Die diesjährige Gedenkfeier auf dem Hohen Meißner wird wohl vielen ein unvergeßliches Erlebnis bleiben.
von Jonathan
Am Donnerstag, dem 3. Oktober, füllte sich nach und nach die mit nun drei Ringen bestückte Jugendburg Ludwigstein. Die Wanderer waren vom Hanstein hergekommen, wo man unter wolkenfreiem Himmel eine gemeinsame Nacht mit Tanz und Gesang verbracht hatte. Dem Besucher bot sich ein prächtiger Blick auf den in vollem Glanze stehenden Enno-Narten-Bau, dem dritten der ludwigsteinschen Ringe, welcher ein Jahr zuvor feierlich eingeweiht worden war. Rings um die Burg offenbarte sich ein buntes Treiben. Eine Schmiede hatte sich links vom Feuerplatz vor dem Enno-Narten-Bau in einer schwarzen Jurte eingerichtet. Während der bärtige Schmiedemeister mit akribischem Blicke auf die Arbeit des jungen Lehrlings schaute, wurde nebenan mit dem Blasebalg der Esse mit gleichmäßigem Rauschen, dem bekannten Sprichwort entsprechend, selbige zur Weißglut getrieben. Auf den Gängen und Fluren des „Ennos“ war der bündische Markt in vollem Gange. Von Marmeladen über Wanderausrüstung bis hin zu Meißnerjubiläumsandenken, alte Zupfgeigenhanselbücher, Fidusbilder, Pfadfinderbücher und Lederwaren wurde hier vieles feilgeboten, was das jugendbewegte Herz höher schlagen läßt. Hier wurden freudige Wiedersehen mit hell begeisterten, langen Begrüßungen und Umarmungen gewürdigt, dort war man in reges Gespräch vertieft.
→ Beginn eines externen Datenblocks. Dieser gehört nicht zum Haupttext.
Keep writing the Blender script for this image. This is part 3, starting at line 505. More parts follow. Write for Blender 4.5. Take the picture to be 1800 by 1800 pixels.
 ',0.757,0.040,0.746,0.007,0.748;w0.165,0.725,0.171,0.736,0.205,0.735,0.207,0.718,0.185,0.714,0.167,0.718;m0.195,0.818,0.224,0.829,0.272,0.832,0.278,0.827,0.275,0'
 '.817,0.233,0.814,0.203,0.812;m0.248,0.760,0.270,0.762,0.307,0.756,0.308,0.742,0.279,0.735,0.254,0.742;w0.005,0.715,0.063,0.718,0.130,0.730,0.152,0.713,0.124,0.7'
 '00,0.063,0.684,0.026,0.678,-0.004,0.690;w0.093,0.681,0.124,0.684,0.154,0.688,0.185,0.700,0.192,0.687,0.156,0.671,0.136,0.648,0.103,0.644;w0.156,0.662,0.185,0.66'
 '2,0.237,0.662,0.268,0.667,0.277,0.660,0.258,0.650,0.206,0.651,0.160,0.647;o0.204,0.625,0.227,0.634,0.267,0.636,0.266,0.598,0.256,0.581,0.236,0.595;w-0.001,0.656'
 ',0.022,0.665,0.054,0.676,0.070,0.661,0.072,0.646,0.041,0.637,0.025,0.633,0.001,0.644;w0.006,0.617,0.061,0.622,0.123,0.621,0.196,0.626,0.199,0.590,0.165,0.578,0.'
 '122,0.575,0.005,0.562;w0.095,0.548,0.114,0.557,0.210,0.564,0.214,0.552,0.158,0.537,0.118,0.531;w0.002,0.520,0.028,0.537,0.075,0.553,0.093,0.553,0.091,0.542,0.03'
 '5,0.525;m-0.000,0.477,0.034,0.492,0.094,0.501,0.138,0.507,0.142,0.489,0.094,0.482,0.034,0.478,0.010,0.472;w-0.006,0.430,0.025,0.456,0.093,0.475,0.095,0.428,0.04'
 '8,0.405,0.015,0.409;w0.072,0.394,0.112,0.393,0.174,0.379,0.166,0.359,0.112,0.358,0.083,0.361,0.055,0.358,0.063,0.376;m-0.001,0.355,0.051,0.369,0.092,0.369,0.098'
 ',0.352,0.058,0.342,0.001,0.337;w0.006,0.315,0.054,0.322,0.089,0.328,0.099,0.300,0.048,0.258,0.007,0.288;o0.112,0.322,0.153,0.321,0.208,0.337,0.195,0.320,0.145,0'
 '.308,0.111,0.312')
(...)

Um den Turm der Burg flogen die Dohlen, und weit im Westen stand die Sonne schon tief und malte ihre immer einzigartigen Farbspiele in den Abendhimmel des Werralandes. „Hurtig!“ hieß es plötzlich. „Kehrt ein in den großen Rittersaal, den großen Meißnersaal der Burg, denn dort gibt es ein Theaterstück für alle.“ Im Dunkel des anbrechenden Abends füllten sich nach und nach alle Sitzreihen des gemütlich beleuchteten Rittersaales unter lautem Gemurmel. Schon tönten die ersten Wandergitarren, da verstummte der ganze Saal. Ein Theaterstück von und über die Dorfgemeinschaft von Witzenhausen wurde angekündigt, und siehe, da ging der Vorhang vor den vielen gespannten Gesichtern im Rittersaale auf. Ein Stromausfall! Plötzlich funktionierte in Witzenhausen gar nichts mehr. Was war zu tun? Wie sollte man jetzt noch kochen, putzen, arbeiten? Ein Raunen ging durch die Reihen, und es zeigte sich, daß fahrt-geprüfte Bündische mit Feuerholz, Kerzenschein, Bollerwagen und selbst angebautem Gemüse der Stromlosigkeit trotzen konnten. Hoch lebe das bündische Leben, denn es sichert Überleben in der Not! Das Theaterstück wurde intensiv beklatscht und mit vielen jugendbewegten Liedern geschmackvoll abgerundet. Kaum strömte man aus dem Rittersaale, öffnete sich ein sternklarer Himmel über den Besuchern der malerischen Burg Ludwigstein. Es wurde zur Gedenkstunde in den Burghof gerufen. Im feierlichen Kreise standen die Bündischen da, und ihre vielen bunten Flaggen reckten sich zu den Sternen, die über dem Burghof funkelten. Ein Sprecher gedachte mit würdigen Worten großer Persönlichkeiten aus der Jugendbewegung, die vor bald einem Jahrhundert ihr Leben für sinnlosen Militarismus hergeben mußten. Ein Kranz wurde in den Gedenkraum der Burg getragen, und jedem stand er zur Andacht für eine Weile offen. Da gingen sie hinein, nach und nach mit Bundesfahnen und gezogener Kopfbedeckung, in den heiligen Gedenkraum der Burg. Einer nach dem anderen kam aus dem Kreise unter den Sternen in den Raum der Andacht, um für kurzen Moment die stumme Totenwacht zu halten. Dann ging es wieder hinaus, um sich stillschweigend zurück in den Kreis im Burghof zu stellen. Tief ergreifende bündische Lieder klangen aus jungen und alten Kehlen zum Abschluß der Gedenkstunde, als wollten sie die Sterne in die Andacht mit einbeziehen.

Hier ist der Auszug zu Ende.